What is leverage?
In futures trading, leverage allows traders to magnify their position size multiple times to achieve greater returns. We offer leverage ranging from 2x to a maximum of 150x, depending on the trading pair. This means that a trader can open a new position of 1 BTC at a price of 90,000 USDT with 150x leverage while only needing 600 USDT as initial margin. However, higher leverage also comes with greater risks when the market moves against the trader's position.
Definition of Margin
When opening a position, margin is required as collateral to maintain the position or cover potential losses. Margin depends on the available assets in the futures account but is subject to restrictions based on the preferred position size.
Relationship Between Leverage and Margin
The higher the leverage, the lower the required margin.
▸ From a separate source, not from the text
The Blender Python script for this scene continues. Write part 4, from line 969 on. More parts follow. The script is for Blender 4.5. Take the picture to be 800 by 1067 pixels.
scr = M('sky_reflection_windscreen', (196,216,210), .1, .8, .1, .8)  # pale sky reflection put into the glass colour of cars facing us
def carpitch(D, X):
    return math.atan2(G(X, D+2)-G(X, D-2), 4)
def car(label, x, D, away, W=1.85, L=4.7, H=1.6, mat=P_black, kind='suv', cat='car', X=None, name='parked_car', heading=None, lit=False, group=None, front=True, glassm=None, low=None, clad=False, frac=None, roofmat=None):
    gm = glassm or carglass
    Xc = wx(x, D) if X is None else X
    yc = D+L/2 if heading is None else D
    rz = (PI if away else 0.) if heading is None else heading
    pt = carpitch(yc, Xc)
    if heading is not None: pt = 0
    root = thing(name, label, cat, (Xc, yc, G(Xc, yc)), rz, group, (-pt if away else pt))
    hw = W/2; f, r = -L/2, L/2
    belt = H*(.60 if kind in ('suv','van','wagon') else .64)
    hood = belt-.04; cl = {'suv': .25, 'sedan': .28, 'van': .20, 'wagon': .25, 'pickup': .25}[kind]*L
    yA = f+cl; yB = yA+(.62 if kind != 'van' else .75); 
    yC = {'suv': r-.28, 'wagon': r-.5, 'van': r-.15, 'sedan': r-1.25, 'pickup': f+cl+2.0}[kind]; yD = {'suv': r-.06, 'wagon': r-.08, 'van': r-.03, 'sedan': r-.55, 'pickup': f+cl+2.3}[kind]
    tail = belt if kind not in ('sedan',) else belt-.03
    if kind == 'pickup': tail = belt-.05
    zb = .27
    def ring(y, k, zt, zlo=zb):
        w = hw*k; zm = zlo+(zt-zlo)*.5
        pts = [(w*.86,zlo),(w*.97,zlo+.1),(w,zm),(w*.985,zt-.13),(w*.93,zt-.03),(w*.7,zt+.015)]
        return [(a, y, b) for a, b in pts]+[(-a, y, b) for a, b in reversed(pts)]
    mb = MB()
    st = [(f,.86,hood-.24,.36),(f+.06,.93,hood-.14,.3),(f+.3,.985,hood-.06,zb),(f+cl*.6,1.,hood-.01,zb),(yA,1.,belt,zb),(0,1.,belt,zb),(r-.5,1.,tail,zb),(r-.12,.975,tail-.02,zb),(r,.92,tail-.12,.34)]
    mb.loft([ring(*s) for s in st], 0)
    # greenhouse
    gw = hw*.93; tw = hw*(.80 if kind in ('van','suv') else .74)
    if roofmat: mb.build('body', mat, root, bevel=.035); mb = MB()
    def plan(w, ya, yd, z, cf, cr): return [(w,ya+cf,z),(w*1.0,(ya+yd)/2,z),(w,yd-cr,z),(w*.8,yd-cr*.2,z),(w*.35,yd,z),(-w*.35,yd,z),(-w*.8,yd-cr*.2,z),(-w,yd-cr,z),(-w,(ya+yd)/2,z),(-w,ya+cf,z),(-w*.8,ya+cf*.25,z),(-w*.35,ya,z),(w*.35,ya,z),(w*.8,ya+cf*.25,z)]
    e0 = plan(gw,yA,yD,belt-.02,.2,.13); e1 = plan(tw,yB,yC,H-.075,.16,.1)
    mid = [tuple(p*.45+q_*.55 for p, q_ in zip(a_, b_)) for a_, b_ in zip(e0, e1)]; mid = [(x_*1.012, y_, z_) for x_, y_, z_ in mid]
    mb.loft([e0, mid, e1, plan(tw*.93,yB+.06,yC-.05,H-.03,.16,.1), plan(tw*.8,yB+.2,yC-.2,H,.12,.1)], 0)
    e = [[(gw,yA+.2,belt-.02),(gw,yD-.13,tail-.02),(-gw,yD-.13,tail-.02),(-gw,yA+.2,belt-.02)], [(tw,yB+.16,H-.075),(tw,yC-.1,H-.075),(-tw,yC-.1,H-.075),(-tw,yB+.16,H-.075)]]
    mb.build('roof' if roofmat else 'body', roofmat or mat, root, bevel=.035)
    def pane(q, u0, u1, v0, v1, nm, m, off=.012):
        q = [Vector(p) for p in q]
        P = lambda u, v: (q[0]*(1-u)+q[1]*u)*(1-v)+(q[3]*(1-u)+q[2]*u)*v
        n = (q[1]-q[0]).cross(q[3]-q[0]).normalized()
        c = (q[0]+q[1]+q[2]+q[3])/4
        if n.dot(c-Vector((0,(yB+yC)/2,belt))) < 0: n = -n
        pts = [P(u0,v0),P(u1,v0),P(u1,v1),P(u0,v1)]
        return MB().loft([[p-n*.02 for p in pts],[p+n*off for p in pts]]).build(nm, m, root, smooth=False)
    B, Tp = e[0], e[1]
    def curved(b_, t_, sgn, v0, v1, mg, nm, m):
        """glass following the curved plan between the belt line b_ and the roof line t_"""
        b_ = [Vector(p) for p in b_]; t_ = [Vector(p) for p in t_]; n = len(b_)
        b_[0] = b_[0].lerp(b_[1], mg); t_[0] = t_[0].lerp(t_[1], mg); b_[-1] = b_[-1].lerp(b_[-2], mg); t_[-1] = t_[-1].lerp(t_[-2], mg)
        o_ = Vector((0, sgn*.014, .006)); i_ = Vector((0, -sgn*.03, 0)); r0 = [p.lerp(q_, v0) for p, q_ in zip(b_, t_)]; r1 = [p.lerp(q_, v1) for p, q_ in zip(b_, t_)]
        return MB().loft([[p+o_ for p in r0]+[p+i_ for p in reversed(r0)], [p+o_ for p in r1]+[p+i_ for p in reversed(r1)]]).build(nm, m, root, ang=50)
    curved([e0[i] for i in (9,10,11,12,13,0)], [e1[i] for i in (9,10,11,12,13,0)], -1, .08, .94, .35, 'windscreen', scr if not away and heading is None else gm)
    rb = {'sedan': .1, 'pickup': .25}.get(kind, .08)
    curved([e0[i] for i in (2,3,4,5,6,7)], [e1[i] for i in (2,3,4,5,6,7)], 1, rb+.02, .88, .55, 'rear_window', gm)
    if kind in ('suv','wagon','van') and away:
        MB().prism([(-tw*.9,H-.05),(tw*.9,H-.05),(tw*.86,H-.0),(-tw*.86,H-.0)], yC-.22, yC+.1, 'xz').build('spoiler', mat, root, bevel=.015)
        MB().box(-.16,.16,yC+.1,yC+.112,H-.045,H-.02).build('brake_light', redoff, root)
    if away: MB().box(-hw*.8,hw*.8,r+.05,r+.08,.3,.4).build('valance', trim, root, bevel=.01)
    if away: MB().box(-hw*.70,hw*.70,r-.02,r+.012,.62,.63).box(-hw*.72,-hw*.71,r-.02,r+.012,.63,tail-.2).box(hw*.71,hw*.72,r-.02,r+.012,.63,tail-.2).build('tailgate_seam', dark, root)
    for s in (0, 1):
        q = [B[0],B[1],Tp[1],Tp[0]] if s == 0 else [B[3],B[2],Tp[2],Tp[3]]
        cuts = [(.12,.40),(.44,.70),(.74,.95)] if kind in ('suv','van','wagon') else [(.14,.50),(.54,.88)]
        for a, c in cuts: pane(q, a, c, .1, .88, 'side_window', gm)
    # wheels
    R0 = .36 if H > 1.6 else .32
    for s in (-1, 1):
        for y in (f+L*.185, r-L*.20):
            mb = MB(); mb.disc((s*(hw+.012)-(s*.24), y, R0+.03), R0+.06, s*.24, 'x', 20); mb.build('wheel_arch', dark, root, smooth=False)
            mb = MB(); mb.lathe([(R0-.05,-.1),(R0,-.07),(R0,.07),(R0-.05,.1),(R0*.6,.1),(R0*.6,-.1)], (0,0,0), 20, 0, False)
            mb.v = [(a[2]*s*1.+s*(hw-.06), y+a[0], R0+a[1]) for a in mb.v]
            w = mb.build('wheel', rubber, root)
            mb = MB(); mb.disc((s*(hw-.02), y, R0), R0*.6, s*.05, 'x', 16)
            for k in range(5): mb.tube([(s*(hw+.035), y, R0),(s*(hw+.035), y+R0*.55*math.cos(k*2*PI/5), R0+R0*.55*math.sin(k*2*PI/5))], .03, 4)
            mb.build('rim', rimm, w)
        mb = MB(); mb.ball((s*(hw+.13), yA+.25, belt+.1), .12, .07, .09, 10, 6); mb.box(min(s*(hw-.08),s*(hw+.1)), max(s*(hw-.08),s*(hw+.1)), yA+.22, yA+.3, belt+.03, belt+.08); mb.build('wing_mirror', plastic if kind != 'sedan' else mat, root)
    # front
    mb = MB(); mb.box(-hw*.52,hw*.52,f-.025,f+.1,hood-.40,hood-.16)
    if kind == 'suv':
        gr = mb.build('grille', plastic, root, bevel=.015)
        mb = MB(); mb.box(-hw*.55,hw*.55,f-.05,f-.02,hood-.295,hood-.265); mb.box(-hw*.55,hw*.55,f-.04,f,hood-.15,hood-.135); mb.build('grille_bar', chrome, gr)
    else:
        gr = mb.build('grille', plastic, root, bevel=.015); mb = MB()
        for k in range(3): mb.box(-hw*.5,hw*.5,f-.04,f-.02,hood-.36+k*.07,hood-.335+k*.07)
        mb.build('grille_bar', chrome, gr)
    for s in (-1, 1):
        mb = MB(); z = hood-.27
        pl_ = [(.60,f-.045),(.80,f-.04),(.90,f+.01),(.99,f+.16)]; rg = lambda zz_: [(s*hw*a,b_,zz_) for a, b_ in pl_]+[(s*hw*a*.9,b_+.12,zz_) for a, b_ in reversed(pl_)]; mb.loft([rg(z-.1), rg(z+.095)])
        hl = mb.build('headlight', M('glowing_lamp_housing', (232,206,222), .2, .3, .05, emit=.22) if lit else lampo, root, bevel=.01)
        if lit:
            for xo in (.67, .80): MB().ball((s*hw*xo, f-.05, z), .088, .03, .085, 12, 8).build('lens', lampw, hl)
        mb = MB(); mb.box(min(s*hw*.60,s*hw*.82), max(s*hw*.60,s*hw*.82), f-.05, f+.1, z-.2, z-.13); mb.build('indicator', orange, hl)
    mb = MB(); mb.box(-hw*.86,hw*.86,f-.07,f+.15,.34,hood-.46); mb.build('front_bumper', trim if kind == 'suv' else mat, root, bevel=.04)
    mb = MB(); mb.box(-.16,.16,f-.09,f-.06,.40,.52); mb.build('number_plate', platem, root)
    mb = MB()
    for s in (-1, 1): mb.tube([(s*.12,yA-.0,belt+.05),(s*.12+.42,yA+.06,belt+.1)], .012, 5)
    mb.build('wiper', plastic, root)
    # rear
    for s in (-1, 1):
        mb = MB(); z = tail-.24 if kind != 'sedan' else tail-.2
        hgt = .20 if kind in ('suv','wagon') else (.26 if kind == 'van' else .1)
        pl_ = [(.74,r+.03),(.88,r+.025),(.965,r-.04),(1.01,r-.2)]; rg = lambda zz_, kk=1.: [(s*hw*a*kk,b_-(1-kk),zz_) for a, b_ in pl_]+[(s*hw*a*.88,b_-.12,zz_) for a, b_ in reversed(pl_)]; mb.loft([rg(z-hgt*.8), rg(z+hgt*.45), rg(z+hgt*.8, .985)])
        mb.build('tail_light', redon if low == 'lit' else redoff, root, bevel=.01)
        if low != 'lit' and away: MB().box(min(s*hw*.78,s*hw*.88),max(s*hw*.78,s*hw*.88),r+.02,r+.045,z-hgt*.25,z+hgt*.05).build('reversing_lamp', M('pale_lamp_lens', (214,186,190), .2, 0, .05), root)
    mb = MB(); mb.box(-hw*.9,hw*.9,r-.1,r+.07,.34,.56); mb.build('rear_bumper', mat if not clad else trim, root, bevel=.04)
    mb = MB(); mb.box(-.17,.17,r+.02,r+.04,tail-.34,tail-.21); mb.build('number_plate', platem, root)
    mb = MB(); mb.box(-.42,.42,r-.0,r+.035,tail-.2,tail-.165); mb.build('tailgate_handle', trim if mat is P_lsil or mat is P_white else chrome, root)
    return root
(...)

Some traders do not need high leverage to invest in multiple assets because they can use their funds to open larger position sizes within a single trade. However, higher leverage does not necessarily amplify profits or losses in proportion to larger position sizes.
How to Adjust Leverage in Futures Trading?
- Web Version: Click on "Leverage" at the top right of the futures trading page.
- Mobile App Version: Click on "Leverage" at the top of the futures trading page.
Position Tiers
Traders can check the maximum leverage multiplier for each trading pair in the position tier list. Each trading pair has a different maximum leverage, which determines position size, open orders, and new order limits when opening a trade.
Additional Notes: The available position size is subject to leverage multiplier, available funds, and maximum position limits, depending on the trading pair.